Simulation of supercritical water oxidation reactor in transitory state: Application to time-dependent processes

Supercritical Water Oxidation (SCWO) is a powerful process for the treatment of organic wastewater. It has already been studied for decades and, nowadays there are several demonstration and industrial plants, under construction worldwide. Simulation tools play an important role, both to predict and optimize the operating conditions during the process and to evaluate its economic viability. In the case of SCWO, transitory state models are sparse in the literature. In order to exhaustively know the behavior of the SCWO process during time-dependent applications, a transitory tubular reactor model has been built. That model has been developed by the finite difference method in two dimensions.
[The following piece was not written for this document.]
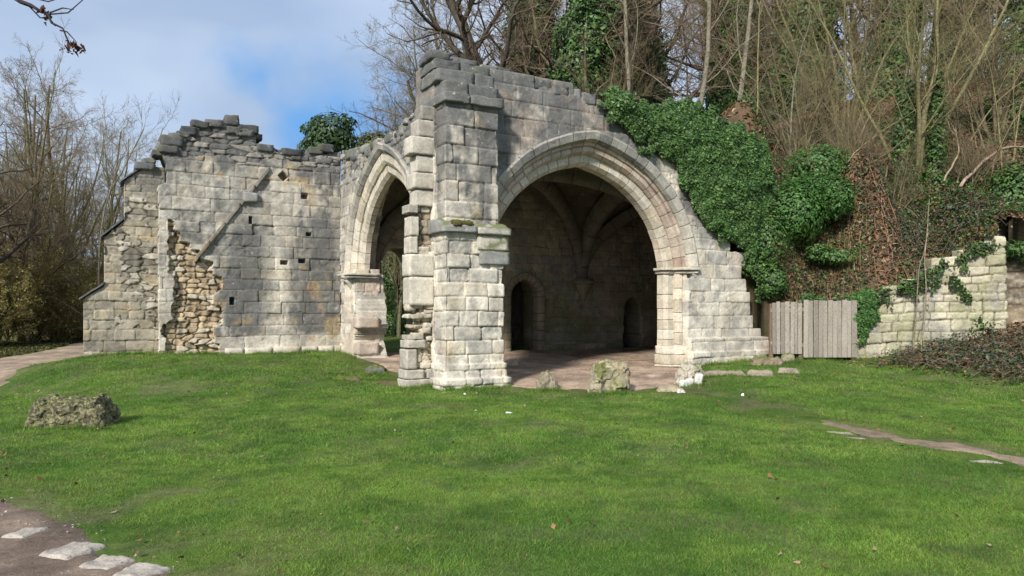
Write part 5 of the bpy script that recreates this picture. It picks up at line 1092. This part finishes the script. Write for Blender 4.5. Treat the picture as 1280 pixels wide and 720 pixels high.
# thin saplings in front of the retaining wall, fallen boughs on the bank
def stick(name, pts, r0, r1, label, cat, col=(.2, .16, .11), sides=6, group=None, kids=0, seed=0):
    b = np.array(pts[0], float); P = np.array(pts, float)-b; t = np.linspace(0, 1, len(P)); tt = np.linspace(0, 1, 14); r_ = np.random.default_rng(seed); Q = np.stack([np.interp(tt, t, P[:, k]) for k in range(3)], 1)
    Q[1:-1] = (Q[:-2]+Q[1:-1]*2+Q[2:])/4; Q += r_.normal(0, .012, Q.shape)
    root = empty(name, tuple(b), label=label, cat=cat, group=group); V, F = polytube(Q, np.linspace(r0, r1, 14), sides); mk('stem', V, F, M['bark'], root, bark_cols(V, col, seed, .2), smooth=True)
    if kids:
        lv = grow(seed, [(Q[r_.integers(4, 13)], r_.normal(0, 1, 3)+np.array((0, 0, .6)), np.linalg.norm(Q[-1]-Q[0])*.35, r1*1.2) for _ in range(kids)], [dict(n=6, wob=.15, up=.03, kids=5, ang=(25, 60), len=.5, rad=.6), dict(n=4, wob=.2, rmin=.004)])
        V, F = mergeVF([tubes_batch(lv[0], 4), tubes_batch(lv[1], 3)]); mk('twigs', V, F, M['bark'], root, bark_cols(V, col, seed, .2))
    return root
def w3(p, y, Y): return (px(p, Y), Y, 1.6+(390-y)/900*Y)
stick('sapling', [w3(1142, 440, 17.1), w3(1145, 390, 17.05), w3(1150, 330, 17.1), w3(1160, 290, 17.2)], .02, .008, 'thin brown sapling growing before the middle of the retaining wall', 'sapling', group='thin saplings at the wall', seed=1)
stick('sapling', [w3(1152, 440, 17.1), w3(1158, 380, 17.05), w3(1156, 320, 17.1), w3(1162, 250, 17.3)], .018, .007, 'taller pale sapling right beside the thin brown one', 'sapling', (.27, .2, .14), group='thin saplings at the wall', seed=2)
stick('fallen_bough', [w3(1198, 235, 19.5), w3(1215, 215, 19.6), w3(1240, 192, 19.8), w3(1262, 183, 20), w3(1300, 186, 20)], .05, .02, 'bare pale fallen bough on the right of the bank', 'bough', (.30, .22, .16), kids=3, seed=3)
stick('fallen_bough', [w3(960, 165, 26), w3(1000, 150, 26), w3(1060, 130, 26.5)], .16, .1, 'thick fallen trunk lying on the ridge left of the bank tree', 'bough', (.17, .10, .06), sides=9, seed=4)
stick('fallen_bough', [w3(1160, 438, 17.0), w3(1200, 446, 16.8), w3(1240, 452, 16.5)], .03, .015, 'thin fallen stick at the foot of the retaining wall', 'bough', (.22, .13, .08), seed=5)
stick('fallen_bough', [w3(1180, 225, 19.3), w3(1200, 190, 19.6), w3(1194, 160, 20)], .03, .012, 'bent pale stem rising from the leafy bank', 'bough', (.26, .2, .14), seed=6, kids=2)
r_ = random.Random(12)
for i in range(26):
    p = r_.uniform(940, 1270); Y = r_.uniform(19, 24); x = px(p, Y); z = zt(H, x, Y); L_ = r_.uniform(2, 4.5); a = r_.uniform(-1, 1)
    stick('sapling', [(x, Y, z-.1), (x+a*L_*.12, Y, z+L_*.35), (x+a*L_*.35, Y-.1, z+L_*.7), (x+a*L_*.75, Y-.3, z+L_*.95)], .03, .007, 'thin arching stem growing among the bank undergrowth', 'sapling', r_.choice([(.22, .19, .10), (.20, .15, .09), (.16, .15, .08)]), sides=4, group='arching stems on the bank', kids=6, seed=20+i)
# ---- overhanging twig with dead leaves (top left)
def tw(p, y, Y=5.2): return w3(p, y, Y)
root = stick('overhanging_branch', [tw(-160, -120, 5), tw(-60, -40, 5.1), tw(10, -6), tw(35, 6), tw(60, 18), tw(75, 38), tw(90, 55)], .022, .004, 'bare twig with hanging dead brown leaves reaching in at the top left corner', 'branch', (.035, .03, .03), seed=8)
rb = np.array(tw(-160, -120, 5)); st = [polytube([np.array(tw(a, b))-rb, np.array(tw(c_, d))-rb, np.array(tw(e, f_))-rb], [.006, .005, .003], 5) for a, b, c_, d, e, f_ in [(60, 18, 85, 16, 110, -6), (10, -6, 25, 4, 52, 14), (35, 6, 50, 22, 62, 24), (20, -8, 60, 2, 80, -4), (62, 16, 78, 10, 92, 12), (75, 38, 84, 40, 95, 52)]]
V, F = mergeVF(st); mk('twigs', V, F, M['bark'], root, np.broadcast_to(np.array((.035, .03, .03)), V.shape))
P = np.concatenate([np.array(tw(p, y))[None]+rng.normal(0, 1, (n, 3))*np.array((sx, .03, sz)) for p, y, n, sx, sz in [(94, 58, 34, .045, .022), (59, 20, 20, .016, .028), (100, 62, 12, .02, .02)]])-rb
V, F, c = leafcloud(P, rng.normal(0, 1, (len(P), 3))+np.array((0, -1, 0)), .045, 5, [(.09, .035, .02), (.06, .03, .02)], .5, .5); mk('dead_leaves', V, F, M['dry'], root, c)

# ------------------------------------------------------------------ grass
def blades(n, y0, y1, seed, hgt, wid):
    r_ = np.random.default_rng(seed); y = np.sqrt(r_.uniform(y0**2, y1**2, n)); x = (r_.uniform(-1, 1, n))*(y*.73+1.6)
    u, v = toUV(x, y); k = dirtness(x, y)+r_.normal(0, .12, n) < 0; k &= litter_zone(x, y)+r_.normal(0, .2, n) < .1
    k &= ~((v > .45)&(u > -.6)) & ~((v > 6.5)&(u > -6)) & ~((u > 0)&(u < BW)&(v > -.05)) & ~((v > .0)&(u > 6.5)&(v > .35))
    bare = fbm(x*.8, y*.8, 0, 45, 4); k &= r_.random(n) < lerp(1, .15, sst(.60, .74, bare))
    edge_ = dirtness(x, y)+(fbm(x*6, y*6, 0, 49, 3)-.5)*.5; k &= r_.random(n) < lerp(.12, 1, sst(-.02, -.75, edge_))
    x, y = x[k], y[k]; m_ = len(x); z = G(x, y)-.004; lush = .25+.6*fbm(x*1.2, y*1.2, 0, 47, 3)+.8*fbm(x*9, y*9, 0, 48, 2)
    h = hgt*.9*r_.uniform(.5, 1.35, m_)*lush; a = r_.uniform(0, 6.283, m_); lean = r_.normal(0, .8, (m_, 2))*h[:, None]; w_ = wid*r_.uniform(.7, 1.3, m_)
    dx, dy = np.cos(a)*w_/2, np.sin(a)*w_/2; V = np.stack([np.stack([x-dx, y-dy, z], 1), np.stack([x+dx, y+dy, z], 1), np.stack([x+lean[:, 0], y+lean[:, 1], z+h], 1)], 1).reshape(-1, 3)
    c = grass_tone(x, y)*r_.uniform(.7, 1.4, m_)[:, None]; yel = r_.random(m_) < .07; c[yel] = np.array((.20, .17, .06))*r_.uniform(.7, 1.3, yel.sum())[:, None]
    edge_ = sst(-.8, 0, dirtness(x, y)); c = L3(c, np.array((.11, .11, .035)), edge_*.5)
    return V, np.arange(3*m_).reshape(-1, 3), np.repeat(c, 3, 0)
parts = [blades(480000, 3.6, 7.5, 1, .028, .005), blades(420000, 7.5, 12.5, 2, .033, .008), blades(280000, 12.5, 20, 3, .04, .012)]
def fringe(n, a, b, seed, spread=.12):
    r_ = np.random.default_rng(seed); t = r_.random(n); t = t[r_.random(n) < .25+fbm(t*np.hypot(b[0]-a[0], b[1]-a[1])*3, 0, 0, seed, 2)]; m_ = len(t); x = a[0]+(b[0]-a[0])*t+r_.normal(0, spread, m_)*.4; y = a[1]+(b[1]-a[1])*t-abs(r_.normal(0, spread, m_)); z = G(x, y)-.01
    h = r_.uniform(.04, .13, m_)*(.4+1.1*fbm(x*5, y*5, 0, 4, 2)); an = r_.uniform(0, 6.283, m_); w_ = .009; l = r_.normal(0, .5, (m_, 2))*h[:, None]; dx, dy = np.cos(an)*w_/2, np.sin(an)*w_/2
    V = np.stack([np.stack([x-dx, y-dy, z], 1), np.stack([x+dx, y+dy, z], 1), np.stack([x+l[:, 0], y+l[:, 1], z+h], 1)], 1).reshape(-1, 3); c = grass_tone(x, y)*r_.uniform(.6, 1.3, m_)[:, None]; q = r_.random(m_) < .15; c[q] = np.array((.2, .16, .07)); return V, np.arange(3*m_).reshape(-1, 3), np.repeat(c, 3, 0)
for i, (a, b, q) in enumerate([(UV(-6.05, 6.95), UV(-4.5, 6.95), 2500), (UV(-4.6, 6.52), UV(-.2, 6.52), 6000), (UV(-.05, -.08), UV(BW+.1, -.08), 2200), (UV(-.7, .5), UV(0, .5), 1400), (UV(6.4, .32), UV(9.3, .32), 3500), (UV(-.28, 6.3), UV(-.28, 4.8), 1500), ((8.3, 17.45), (9.3, 17.4), 1200), ((6.3, 17.3), (8.3, 17.3), 2200)]): parts.append(fringe(q, a, b, 300+i))
for i, (x, y, r) in enumerate([(px(92, 9.9), 9.7, .6), (px(762, 13.25), 13.1, .42), (px(684, 13.7), 13.55, .25), (px(862, 14.1), 13.95, .3), (px(470, 15.1), 15, .32), (px(905, 15), 14.95, .5), (px(985, 16.9), 16.8, .25)]): parts.append(fringe(900, (x-r, y-.06), (x+r, y-.06), 400+i, .08))
n = 0; Vs, Fs, Cs = [], [], []
for V, F, c in parts: Vs.append(V); Fs.append(F+n); Cs.append(c); n += len(V)
tag(mk('grass', np.concatenate(Vs), np.concatenate(Fs), M['grass'], None, np.concatenate(Cs)), kind='stuff')
# verge across the left path
V, F, c = None, None, None
r_ = np.random.default_rng(8); x = r_.uniform(-30, -13, 60000); y = r_.uniform(22, 42, 60000); k = dirtness(x, y) < -.1; x, y = x[k], y[k]; P = np.stack([x, y, G(x, y)+.05], 1)
V, F, c = leafcloud(P, r_.normal(0, .6, P.shape)+np.array((0, 0, .7)), .12, 8, [(.06, .09, .02), (.10, .09, .04), (.08, .05, .03)]); tag(mk('rough_verge', V, F, M['dry'], None, c), kind='stuff')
It takes into account the reaction of wastewater along the reactor and the heat loss from the fluid to the atmosphere in a radial way, both along the pipe and through the isolation material. In order to validate the model, a set of experiments under different operating conditions were carried out in a pilot plant. Their aim was to characterize the heat loss in the system to fit both simulated and experimental data in steady state. Then, the transitory model is tested and typically time-dependent applications at industrial scale are analysed under different operating conditions (varying feed concentrations, reactor inlet temperature or amount of cooling water injection). In each case, the model results are collected and they show the time variation according to the changes in operating parameters such as temperature, feed concentration or heat loss along the reactor. The model developed can also be used for other technologies based on supercritical water, such as supercritical water gasification. (C) 2016 Elsevier B.V. All rights reserved.